Bu yazımda geçici vergi beyanı uygulaması ile ilgili değerlendirmelerimi ve görüşlerimi sizinle paylaşmak istiyorum. Vergi mükelleflerinin bir takvim yılında elde ettikleri gelirler, gerçek kişiler açısından ertesi yılın Mart ayında, kurumlar açısından yine ertesi yılın Nisan ayında beyan edilmektedir. Tahakkuk eden vergi ise gelir vergisi mükellefleri için iki eşit taksitte, kurumlar vergisi mükellefleri tarafından ise tek taksitte ödenmektedir. Hatırlanacağı üzere elde edilen kazançlara ilişkin ödenecek verginin devletçe tahsilinin ertesi yıla sarkması durumu yüksek enflasyonun yaşandığı 80’li ve 90’lı yıllarda vergi gelirlerinde önemli bir erimeye neden olmakta idi. Hem vergi gelirlerinin erimesinin engellenmesi, hem de vergi tahsilatlarının bir an önce bütçeye girmesinin sağlanması amacıyla geçici vergi uygulaması 1989 yılı itibarı ile mevzuatımıza girmiş ve halen de devam etmektedir. Kurumlar vergisi mükellefleri dışında ticari kazanç sahipleri (basit usulde vergilendirilenler hariç) ile serbest meslek erbabı da cari vergilendirme döneminin gelir vergisine mahsup edilmek üzere geçici vergi ödemektedirler. Ancak yıllara sari inşaat onarım işleri yapanlar ile noterler geçici vergiden muaf tutulmuşlardır. Geçici vergi oranı gelir vergisi mükellefleri için %15, kurumlar vergisi mükellefleri için ise %22 dir.  Geçici Vergi, Ocak-Mart, Nisan-Haziran, Temmuz-Eylül ve Ekim-Aralık olmak üzere yılda dört dönem için ilgili dönemi izleyen ikinci ayın 14’üne kadar beyan edilmekte ve 17’sine kadar ödenmektedir. Bu çerçevede  dördüncü geçici vergi beyanı da izleyen yılın Şubat ayında yapılmaktadır. 

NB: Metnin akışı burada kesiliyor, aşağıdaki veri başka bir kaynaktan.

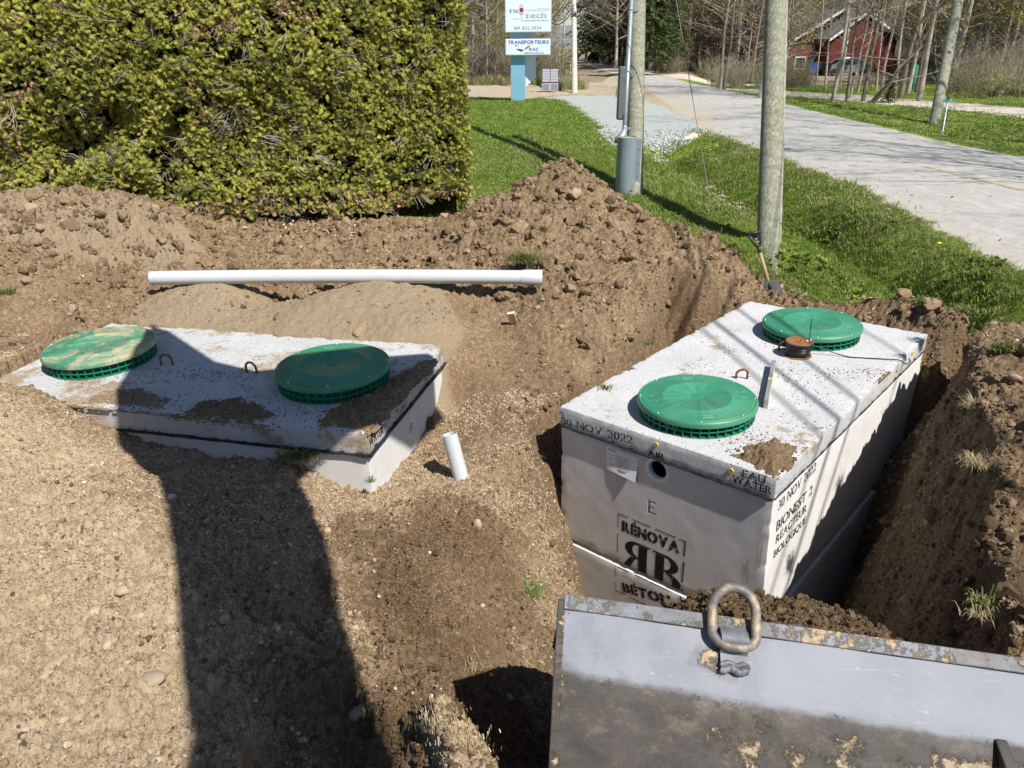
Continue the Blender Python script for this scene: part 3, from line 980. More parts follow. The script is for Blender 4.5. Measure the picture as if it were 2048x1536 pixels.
def build_ground():
    sl = np.concatenate([np.linspace(-5, -1.0, 16)[:-1], np.linspace(-1.0, -.66, 40)[:-1], np.linspace(-.66, .74, 770)[:-1], np.linspace(.74, 1.1, 40)[:-1], np.linspace(1.1, 5, 16)])
    yl = [-12, -8, -5, -3, -2, -1, -.4, 0, .2, .4, .55, .68, .78, .86]
    y = .92
    while y < 7.2:
        yl.append(y); y += .0115
    st = .0125
    while y < 900:
        yl.append(y); st = max(.0125, y * .0115 - .06); y += st
    yl = np.array(yl)
    X = sl[None, :] * (np.maximum(yl, .3) + 1.6)[:, None]
    Y = np.repeat(yl[:, None], len(sl), 1)
    x = X.ravel(); y = Y.ravel()
    z = height(x, y)
    nr, nc = X.shape
    idx = np.arange(nr * nc).reshape(nr, nc)
    F = np.stack([idx[:-1, :-1], idx[:-1, 1:], idx[1:, 1:], idx[1:, :-1]], -1).reshape(-1, 4)
    cx = x[F].mean(1); cy = y[F].mean(1)
    jx = fbm(cx, cy, 2.2, 4, seed=40); jy = fbm(cx, cy, 2.2, 4, seed=50)
    xs = cx + .06 * jx; ys = cy + .06 * jy
    xr = cx + .10 * fbm(cx, cy, 1.5, 5, .65, seed=44); yr = cy + .10 * fbm(cx, cy, 1.5, 5, .65, seed=54)
    zone = np.zeros(len(F), int)                     # 0 lawn
    zone[poly_sd(xr, yr, TAN) > 0] = 3
    zone[poly_sd(xr, yr, DRIVE) > 0] = 2
    zone[line_d(xr, yr, PATHC) < 1.25] = 5
    zone[poly_sd(xr, yr, DRIVE2) > 0] = 5
    wood = ((cy > 46) | ((cy > 36) & (cx > 12)) | ((cx > 20)) | ((cy > 39) & (cx < 6)))
    zone[wood & (zone == 0)] = 4
    zone[poly_sd(xr, yr, ROAD) > 0] = 1
    zone[poly_sd(xs + .05 * fbm(cx, cy, 9, 3, seed=46), ys, DIRT) > 0] = 6
    xs, ys = region(x, y)
    damp = np.zeros_like(x); sand = np.zeros_like(x); pale = np.zeros_like(x)
    near = y < 12
    xn, yn = x[near], y[near]; xsn, ysn = xs[near], ys[near]
    sand[near] = sstep(-.12, .1, poly_sd(xsn, ysn, SAND)) * .9
    sand[near] = np.maximum(sand[near], .9 * sstep(.35, .0, np.hypot((xn + 4.6) / 1.6, (yn - 6.6) / .5) - 1))
    fgs = sstep(-.2, -.75, xn) * sstep(4.2, 3.2, yn)
    pale[near] = fgs * (.42 + .5 * sstep(-.9, -1.6, xn / np.maximum(yn, .8) * 2.2) + .45 * fbm(xn, yn, .9, 4, seed=403))
    pale[near] = np.maximum(pale[near], .35 * sstep(-.2, -.8, xn) * sstep(5.2, 4.4, yn))
    pale[near] = np.maximum(pale[near], .45 * sstep(.15, -.1, xn) * sstep(.0, .4, -poly_sd(xn, yn, DAMP) + .2) * sstep(4.6, 3.6, yn))
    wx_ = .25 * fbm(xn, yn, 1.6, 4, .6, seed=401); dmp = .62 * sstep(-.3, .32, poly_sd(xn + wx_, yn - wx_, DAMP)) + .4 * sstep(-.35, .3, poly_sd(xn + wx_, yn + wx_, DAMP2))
    td = poly_sd(xn, yn, TRENCH)
    q = np.stack([xn - RO[0], yn - RO[1]], -1) @ RM[:2, :2]
    dmp = np.maximum(dmp, sstep(-.05, .1, td) * .42)
    dmp = np.maximum(dmp, .38 * sstep(2.5, 2.7, q[:, 1]) * sstep(-1.4, -1.2, q[:, 0]))
    dmp = np.maximum(dmp, .3 * sstep(.3, .8, q[:, 0]))
    rbase = rbf(xn, yn)
    dmp = np.maximum(dmp, .35 * sstep(.5, .9, rbase) * sstep(-2, -1, xn))
    blk = sstep(-.03, .03, poly_sd(xn, yn, BLOCK)); pale[near] = np.maximum(pale[near], blk); dmp = dmp * (1 - blk)
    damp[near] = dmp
    road = poly_sd(x, y, ROAD)
    isr = road > -.3
    nd = line_d(x, y, near_e); fd = line_d(x, y, far_e)
    tanside = sstep(.75, .1, nd) * .6 + sstep(.35, 0, fd) * .5 + sstep(2.2, .4, nd) * sstep(16, 20, y) * sstep(34, 28, y) * .6
    damp = np.where(isr, tanside, damp)
    # dry margin of the lawn beside the dig, bare ditch floor
    lawnm = (road < -.02) & (y < 40)
    ds = poly_sd(x, y, DIRT)
    dit = line_d(x, y, DITCH)
    damp = np.where(lawnm & (ds < 0), np.maximum(.5 * sstep(-.35, 0, ds), .42 * np.exp(-(dit / .22) ** 2) * sstep(6.5, 10.5, y)), damp)
    names = [('lawn', 'lawn'), ('road', 'asphalt'), ('gravel_drive', 'pale_gravel'), ('sandy_shoulder', 'tan_gravel'), ('woodland_ground', 'woods_floor'), ('gravel_path', 'path_gravel'), ('ground', 'soil')]
    for zi, (nm, mt) in enumerate(names):
        f = F[zone == zi]
        if not len(f):
            continue
        used, inv = np.unique(f, return_inverse=True)
        inv = inv.reshape(f.shape)
        me = bpy.data.meshes.new(nm)
        me.vertices.add(len(used)); me.vertices.foreach_set('co', np.stack([x[used], y[used], z[used]], 1).astype(np.float32).ravel())
        me.loops.add(f.size); me.loops.foreach_set('vertex_index', inv.astype(np.int32).ravel())
        me.polygons.add(len(f)); me.polygons.foreach_set('loop_start', np.arange(0, f.size, 4, dtype=np.int32))
        me.polygons.foreach_set('use_smooth', [True] * len(f))
        me.update(calc_edges=True)
        for k, arr in (('damp', damp), ('sand', sand), ('pale', pale)):
            at = me.attributes.new(k, 'FLOAT', 'POINT'); at.data.foreach_set('value', arr[used].astype(np.float32))
        me.materials.append(M[mt])
        o = bpy.data.objects.new(nm, me); COL.objects.link(o); o['kind'] = 'structure'


build_ground()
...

Gelir Vergisi Beyannamesinin Mart, Kurumlar Vergisi Beyannamesinin ise Nisan ayında verildiği göz önüne alınırsa, bu kadar yakın süreler içinde mükellefleri hem geçici vergi, hem de gelir veya kurumlar vergisi beyannamesi verme zahmetinde bırakmanın mantıklı bir izahı olmadığı kanaatindeyim. Genel olarak mükelleflerin 4. dönem geçici vergi beyanları ile kurumlar vergisi beyanlarındaki matrahlar aynı veya çok yakın olmaktadır. Dolayısıyla 4. dönemde mükellefler kurumlar vergisi beyannamesine göre çıkan vergiyi önceden ödemiş bulunmaktadırlar. Ancak vergiye uyumlu mükelleflere sağlanan %5 vergi indirimi dolayısıyla kurumlar vergisi mükellefleri söz konusu indirimi 4. Geçici vergide kullanamadıklarından, bunu ancak iade olarak vergi dairesinden talep edebilmektedir. İadenin alınabilmesi için de mükelleften bir çok bilgi ve belge istenmekte, bu da hem mükellefi, hem de vergi dairesini gereksiz bürokratik işlemlere boğmakta ve hatta bazı mükellefler bu haklarından vazgeçebilmektedir. Ayrıca serbest meslek kazancı dolayısıyla mükellef bulunanlar da geçici vergi beyanları ile önemli sıkıntılar yaşamaktadırlar. Serbest meslek kazancı elde eden avukat, doktor ve mali müşavir gibi mükelleflerin düzenledikleri serbest meslek makbuzları üzerinden % 20 oranında kesinti yapılmaktadır. Bu mükellefler için geçici vergi oranı ise %15'tir. Yapılan kesinti tutarı her halükarda %15 oranındaki geçici vergiden yüksek olacağından, serbest meslek erbabının yılda dört kere geçici vergi beyannamesi vermesinin mali açıdan devlete bir yararı bulunmamaktadır. Bu nedenle,  uygulamanın da yıllardır bu şekilde devam etmesi anlaşılır değildir. Geçici vergi beyanları ile oluşan bu sorunların, yapılması planlanan yeni düzenlemeler kapsamında ele alınarak bir an önce çözüme kavuşturulması yukarıda bahsettiğim sıkıntıların ortadan kalkmasını sağlayacaktır.